**Data segment**.
>> Begin
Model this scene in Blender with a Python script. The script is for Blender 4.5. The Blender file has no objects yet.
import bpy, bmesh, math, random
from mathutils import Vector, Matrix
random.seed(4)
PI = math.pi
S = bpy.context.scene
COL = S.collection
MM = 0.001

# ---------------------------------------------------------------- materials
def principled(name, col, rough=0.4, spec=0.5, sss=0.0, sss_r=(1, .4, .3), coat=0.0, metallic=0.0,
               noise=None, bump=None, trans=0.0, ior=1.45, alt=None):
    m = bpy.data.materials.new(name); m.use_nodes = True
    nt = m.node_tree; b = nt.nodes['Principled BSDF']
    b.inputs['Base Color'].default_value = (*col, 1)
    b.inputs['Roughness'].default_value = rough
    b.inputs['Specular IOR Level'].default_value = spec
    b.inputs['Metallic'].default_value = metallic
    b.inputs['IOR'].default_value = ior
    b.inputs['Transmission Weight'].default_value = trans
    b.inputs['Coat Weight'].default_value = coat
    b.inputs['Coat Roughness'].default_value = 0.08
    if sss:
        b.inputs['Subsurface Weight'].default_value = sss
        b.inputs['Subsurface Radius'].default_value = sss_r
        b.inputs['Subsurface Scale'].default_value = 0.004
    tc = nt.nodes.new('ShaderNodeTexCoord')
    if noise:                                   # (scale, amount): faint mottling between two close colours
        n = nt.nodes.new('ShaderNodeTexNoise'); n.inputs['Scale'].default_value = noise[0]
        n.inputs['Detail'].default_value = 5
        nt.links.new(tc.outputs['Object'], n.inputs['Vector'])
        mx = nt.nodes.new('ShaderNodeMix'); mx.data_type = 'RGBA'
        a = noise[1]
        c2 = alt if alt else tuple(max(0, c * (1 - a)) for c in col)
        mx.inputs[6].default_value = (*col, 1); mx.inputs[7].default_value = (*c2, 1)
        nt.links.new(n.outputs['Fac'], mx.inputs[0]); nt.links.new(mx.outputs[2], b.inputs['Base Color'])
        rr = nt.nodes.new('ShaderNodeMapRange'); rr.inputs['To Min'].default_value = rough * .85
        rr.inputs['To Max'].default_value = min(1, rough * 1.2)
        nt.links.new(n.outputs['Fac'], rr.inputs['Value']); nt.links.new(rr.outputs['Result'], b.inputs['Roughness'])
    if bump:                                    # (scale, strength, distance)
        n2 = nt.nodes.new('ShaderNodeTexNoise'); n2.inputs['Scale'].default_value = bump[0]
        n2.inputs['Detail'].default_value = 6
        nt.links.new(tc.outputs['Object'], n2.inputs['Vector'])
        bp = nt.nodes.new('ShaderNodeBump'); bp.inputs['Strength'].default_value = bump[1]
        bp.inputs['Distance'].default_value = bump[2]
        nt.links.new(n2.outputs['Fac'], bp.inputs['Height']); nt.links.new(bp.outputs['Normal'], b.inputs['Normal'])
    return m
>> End
**Work to be completed**.
Quote each line of the data above exactly as written.

**Written solution**.
Model this scene in Blender with a Python script. The script is for Blender 4.5. The Blender file has no objects yet.
import bpy, bmesh, math, random
from mathutils import Vector, Matrix
random.seed(4)
PI = math.pi
S = bpy.context.scene
COL = S.collection
MM = 0.001

# ---------------------------------------------------------------- materials
def principled(name, col, rough=0.4, spec=0.5, sss=0.0, sss_r=(1, .4, .3), coat=0.0, metallic=0.0,
               noise=None, bump=None, trans=0.0, ior=1.45, alt=None):
    m = bpy.data.materials.new(name); m.use_nodes = True
    nt = m.node_tree; b = nt.nodes['Principled BSDF']
    b.inputs['Base Color'].default_value = (*col, 1)
    b.inputs['Roughness'].default_value = rough
    b.inputs['Specular IOR Level'].default_value = spec
    b.inputs['Metallic'].default_value = metallic
    b.inputs['IOR'].default_value = ior
    b.inputs['Transmission Weight'].default_value = trans
    b.inputs['Coat Weight'].default_value = coat
    b.inputs['Coat Roughness'].default_value = 0.08
    if sss:
        b.inputs['Subsurface Weight'].default_value = sss
        b.inputs['Subsurface Radius'].default_value = sss_r
        b.inputs['Subsurface Scale'].default_value = 0.004
    tc = nt.nodes.new('ShaderNodeTexCoord')
    if noise:                                   # (scale, amount): faint mottling between two close colours
        n = nt.nodes.new('ShaderNodeTexNoise'); n.inputs['Scale'].default_value = noise[0]
        n.inputs['Detail'].default_value = 5
        nt.links.new(tc.outputs['Object'], n.inputs['Vector'])
        mx = nt.nodes.new('ShaderNodeMix'); mx.data_type = 'RGBA'
        a = noise[1]
        c2 = alt if alt else tuple(max(0, c * (1 - a)) for c in col)
        mx.inputs[6].default_value = (*col, 1); mx.inputs[7].default_value = (*c2, 1)
        nt.links.new(n.outputs['Fac'], mx.inputs[0]); nt.links.new(mx.outputs[2], b.inputs['Base Color'])
        rr = nt.nodes.new('ShaderNodeMapRange'); rr.inputs['To Min'].default_value = rough * .85
        rr.inputs['To Max'].default_value = min(1, rough * 1.2)
        nt.links.new(n.outputs['Fac'], rr.inputs['Value']); nt.links.new(rr.outputs['Result'], b.inputs['Roughness'])
    if bump:                                    # (scale, strength, distance)
        n2 = nt.nodes.new('ShaderNodeTexNoise'); n2.inputs['Scale'].default_value = bump[0]
        n2.inputs['Detail'].default_value = 6
        nt.links.new(tc.outputs['Object'], n2.inputs['Vector'])
        bp = nt.nodes.new('ShaderNodeBump'); bp.inputs['Strength'].default_value = bump[1]
        bp.inputs['Distance'].default_value = bump[2]
        nt.links.new(n2.outputs['Fac'], bp.inputs['Height']); nt.links.new(bp.outputs['Normal'], b.inputs['Normal'])
    return m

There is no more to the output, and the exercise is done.